═══ Listed records

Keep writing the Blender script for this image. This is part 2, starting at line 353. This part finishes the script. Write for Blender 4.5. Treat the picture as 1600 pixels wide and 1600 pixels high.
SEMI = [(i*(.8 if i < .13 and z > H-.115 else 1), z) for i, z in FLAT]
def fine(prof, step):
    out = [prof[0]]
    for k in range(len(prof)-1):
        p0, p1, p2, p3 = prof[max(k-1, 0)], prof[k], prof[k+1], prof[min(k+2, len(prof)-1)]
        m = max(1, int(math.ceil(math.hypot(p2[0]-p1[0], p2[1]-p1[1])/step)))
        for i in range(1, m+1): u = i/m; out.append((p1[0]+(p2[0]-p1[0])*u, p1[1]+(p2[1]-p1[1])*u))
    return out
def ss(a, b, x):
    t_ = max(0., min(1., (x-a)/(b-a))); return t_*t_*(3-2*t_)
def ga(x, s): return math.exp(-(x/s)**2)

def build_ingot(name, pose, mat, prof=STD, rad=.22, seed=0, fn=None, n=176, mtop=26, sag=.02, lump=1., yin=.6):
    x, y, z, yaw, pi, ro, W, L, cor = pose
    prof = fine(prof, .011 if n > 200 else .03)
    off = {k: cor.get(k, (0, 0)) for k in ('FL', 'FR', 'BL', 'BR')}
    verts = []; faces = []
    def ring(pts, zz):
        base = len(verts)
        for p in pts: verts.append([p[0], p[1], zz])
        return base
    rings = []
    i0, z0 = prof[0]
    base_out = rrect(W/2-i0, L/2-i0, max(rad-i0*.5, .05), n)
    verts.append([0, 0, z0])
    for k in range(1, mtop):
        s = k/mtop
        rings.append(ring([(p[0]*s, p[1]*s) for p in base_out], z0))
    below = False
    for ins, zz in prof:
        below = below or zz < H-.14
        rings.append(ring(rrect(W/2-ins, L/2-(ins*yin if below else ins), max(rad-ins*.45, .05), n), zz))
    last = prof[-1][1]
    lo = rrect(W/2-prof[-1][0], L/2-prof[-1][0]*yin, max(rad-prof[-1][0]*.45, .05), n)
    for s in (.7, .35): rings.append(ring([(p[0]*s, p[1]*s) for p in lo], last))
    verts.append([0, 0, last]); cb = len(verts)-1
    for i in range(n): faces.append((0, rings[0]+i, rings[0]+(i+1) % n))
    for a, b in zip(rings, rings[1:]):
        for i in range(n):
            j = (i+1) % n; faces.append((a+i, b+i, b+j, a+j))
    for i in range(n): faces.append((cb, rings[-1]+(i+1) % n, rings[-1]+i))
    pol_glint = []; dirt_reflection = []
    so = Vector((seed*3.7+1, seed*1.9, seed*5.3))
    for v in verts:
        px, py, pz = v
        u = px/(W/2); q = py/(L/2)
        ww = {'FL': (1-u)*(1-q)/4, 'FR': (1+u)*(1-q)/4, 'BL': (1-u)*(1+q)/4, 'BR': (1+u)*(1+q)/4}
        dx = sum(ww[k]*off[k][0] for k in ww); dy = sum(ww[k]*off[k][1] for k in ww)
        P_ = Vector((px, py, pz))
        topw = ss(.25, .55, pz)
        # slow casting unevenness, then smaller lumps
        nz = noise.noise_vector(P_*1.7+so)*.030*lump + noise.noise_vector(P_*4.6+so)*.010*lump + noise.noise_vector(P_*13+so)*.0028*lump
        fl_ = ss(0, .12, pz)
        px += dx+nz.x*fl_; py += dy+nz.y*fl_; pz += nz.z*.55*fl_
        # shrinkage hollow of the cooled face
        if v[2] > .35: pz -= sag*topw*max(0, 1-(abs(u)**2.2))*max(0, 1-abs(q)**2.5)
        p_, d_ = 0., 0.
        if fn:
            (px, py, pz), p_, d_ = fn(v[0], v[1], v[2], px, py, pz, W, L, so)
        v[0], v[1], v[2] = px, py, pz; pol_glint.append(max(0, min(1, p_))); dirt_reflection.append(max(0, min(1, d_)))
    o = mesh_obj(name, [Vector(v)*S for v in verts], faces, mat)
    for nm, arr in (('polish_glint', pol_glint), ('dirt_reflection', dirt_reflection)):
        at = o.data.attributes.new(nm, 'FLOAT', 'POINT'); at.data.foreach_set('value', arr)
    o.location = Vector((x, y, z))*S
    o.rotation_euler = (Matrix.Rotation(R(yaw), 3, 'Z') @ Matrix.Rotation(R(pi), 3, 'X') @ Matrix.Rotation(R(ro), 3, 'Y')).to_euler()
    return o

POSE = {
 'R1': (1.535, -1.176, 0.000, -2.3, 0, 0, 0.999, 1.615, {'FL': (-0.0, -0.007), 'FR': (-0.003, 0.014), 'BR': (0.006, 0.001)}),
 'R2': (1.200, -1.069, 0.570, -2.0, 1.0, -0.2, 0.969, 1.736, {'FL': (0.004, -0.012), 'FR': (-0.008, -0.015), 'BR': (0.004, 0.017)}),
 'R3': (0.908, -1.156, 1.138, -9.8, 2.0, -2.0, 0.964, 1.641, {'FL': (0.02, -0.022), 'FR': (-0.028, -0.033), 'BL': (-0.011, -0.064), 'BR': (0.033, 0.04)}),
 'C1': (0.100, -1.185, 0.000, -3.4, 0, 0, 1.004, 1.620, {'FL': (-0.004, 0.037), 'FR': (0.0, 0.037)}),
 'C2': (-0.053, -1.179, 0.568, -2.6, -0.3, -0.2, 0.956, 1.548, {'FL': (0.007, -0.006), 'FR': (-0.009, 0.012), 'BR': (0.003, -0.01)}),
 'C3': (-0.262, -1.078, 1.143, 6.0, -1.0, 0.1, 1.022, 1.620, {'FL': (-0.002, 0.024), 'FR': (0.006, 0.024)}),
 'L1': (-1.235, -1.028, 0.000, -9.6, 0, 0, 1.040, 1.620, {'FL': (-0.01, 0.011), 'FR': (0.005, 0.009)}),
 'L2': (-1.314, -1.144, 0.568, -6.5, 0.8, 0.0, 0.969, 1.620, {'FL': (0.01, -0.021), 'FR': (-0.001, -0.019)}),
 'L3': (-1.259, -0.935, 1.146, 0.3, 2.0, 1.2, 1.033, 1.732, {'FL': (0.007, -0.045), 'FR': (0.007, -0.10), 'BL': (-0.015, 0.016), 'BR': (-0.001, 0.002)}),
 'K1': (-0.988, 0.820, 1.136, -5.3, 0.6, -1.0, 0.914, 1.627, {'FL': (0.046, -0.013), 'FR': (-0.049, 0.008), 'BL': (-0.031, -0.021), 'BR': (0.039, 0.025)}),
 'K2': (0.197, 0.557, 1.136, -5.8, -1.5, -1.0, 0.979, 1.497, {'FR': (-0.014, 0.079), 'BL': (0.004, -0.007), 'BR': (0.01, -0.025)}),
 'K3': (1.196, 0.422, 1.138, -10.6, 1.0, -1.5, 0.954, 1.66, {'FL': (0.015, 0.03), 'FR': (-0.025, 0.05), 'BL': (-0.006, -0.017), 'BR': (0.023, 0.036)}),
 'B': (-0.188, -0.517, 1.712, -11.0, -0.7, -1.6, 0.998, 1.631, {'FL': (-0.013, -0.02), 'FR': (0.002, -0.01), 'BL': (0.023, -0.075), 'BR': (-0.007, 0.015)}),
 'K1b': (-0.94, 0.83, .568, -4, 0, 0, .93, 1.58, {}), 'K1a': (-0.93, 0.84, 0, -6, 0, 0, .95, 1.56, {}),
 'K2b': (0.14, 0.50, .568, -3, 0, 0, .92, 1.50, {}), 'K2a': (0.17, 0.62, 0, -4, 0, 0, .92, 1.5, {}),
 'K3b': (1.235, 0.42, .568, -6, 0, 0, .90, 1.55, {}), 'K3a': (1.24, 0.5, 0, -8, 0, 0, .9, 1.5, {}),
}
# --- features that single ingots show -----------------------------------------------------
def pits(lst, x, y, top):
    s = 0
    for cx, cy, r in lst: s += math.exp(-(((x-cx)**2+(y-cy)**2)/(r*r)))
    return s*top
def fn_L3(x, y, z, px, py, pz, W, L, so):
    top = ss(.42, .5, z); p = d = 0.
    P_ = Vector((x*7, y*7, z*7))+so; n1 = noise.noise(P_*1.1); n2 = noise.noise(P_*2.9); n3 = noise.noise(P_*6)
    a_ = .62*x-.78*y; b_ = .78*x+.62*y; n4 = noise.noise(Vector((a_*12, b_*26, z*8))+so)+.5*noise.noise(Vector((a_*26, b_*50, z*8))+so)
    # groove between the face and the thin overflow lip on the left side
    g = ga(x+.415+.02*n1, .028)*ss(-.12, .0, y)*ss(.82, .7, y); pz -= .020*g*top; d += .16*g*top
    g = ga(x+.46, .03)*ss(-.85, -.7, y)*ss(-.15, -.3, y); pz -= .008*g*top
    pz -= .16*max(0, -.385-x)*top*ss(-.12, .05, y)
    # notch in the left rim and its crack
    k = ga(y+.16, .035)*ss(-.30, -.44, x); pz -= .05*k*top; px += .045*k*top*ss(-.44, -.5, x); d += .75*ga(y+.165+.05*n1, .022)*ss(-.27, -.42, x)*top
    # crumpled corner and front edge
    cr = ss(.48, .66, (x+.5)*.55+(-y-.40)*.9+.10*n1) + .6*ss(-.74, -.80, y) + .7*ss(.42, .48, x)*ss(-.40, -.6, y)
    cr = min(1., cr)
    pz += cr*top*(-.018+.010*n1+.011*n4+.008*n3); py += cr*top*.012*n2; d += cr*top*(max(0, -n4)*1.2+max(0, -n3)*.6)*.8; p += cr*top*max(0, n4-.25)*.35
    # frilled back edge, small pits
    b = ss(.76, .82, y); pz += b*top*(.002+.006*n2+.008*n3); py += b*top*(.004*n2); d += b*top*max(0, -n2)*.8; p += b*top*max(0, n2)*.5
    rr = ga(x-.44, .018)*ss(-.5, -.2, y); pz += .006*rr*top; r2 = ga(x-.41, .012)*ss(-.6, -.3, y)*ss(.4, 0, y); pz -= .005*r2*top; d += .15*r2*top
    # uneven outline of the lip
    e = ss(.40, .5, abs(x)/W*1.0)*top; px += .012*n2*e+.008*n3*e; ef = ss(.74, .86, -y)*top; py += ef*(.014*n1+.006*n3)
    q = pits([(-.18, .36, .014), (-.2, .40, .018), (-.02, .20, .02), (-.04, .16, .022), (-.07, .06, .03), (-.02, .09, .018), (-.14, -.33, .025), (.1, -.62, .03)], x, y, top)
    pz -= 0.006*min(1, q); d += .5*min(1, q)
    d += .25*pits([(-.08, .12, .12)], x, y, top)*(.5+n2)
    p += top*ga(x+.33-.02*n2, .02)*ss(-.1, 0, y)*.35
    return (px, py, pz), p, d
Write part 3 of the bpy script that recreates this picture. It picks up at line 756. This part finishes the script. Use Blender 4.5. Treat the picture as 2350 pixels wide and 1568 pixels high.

══════

**Do this**. Copy every line of the records above, starting with the first, up to and including the line containing "def ga(x, s): return math.exp(-(x/s)**2)".

**Correct response**.
Keep writing the Blender script for this image. This is part 2, starting at line 353. This part finishes the script. Write for Blender 4.5. Treat the picture as 1600 pixels wide and 1600 pixels high.
SEMI = [(i*(.8 if i < .13 and z > H-.115 else 1), z) for i, z in FLAT]
def fine(prof, step):
    out = [prof[0]]
    for k in range(len(prof)-1):
        p0, p1, p2, p3 = prof[max(k-1, 0)], prof[k], prof[k+1], prof[min(k+2, len(prof)-1)]
        m = max(1, int(math.ceil(math.hypot(p2[0]-p1[0], p2[1]-p1[1])/step)))
        for i in range(1, m+1): u = i/m; out.append((p1[0]+(p2[0]-p1[0])*u, p1[1]+(p2[1]-p1[1])*u))
    return out
def ss(a, b, x):
    t_ = max(0., min(1., (x-a)/(b-a))); return t_*t_*(3-2*t_)
def ga(x, s): return math.exp(-(x/s)**2)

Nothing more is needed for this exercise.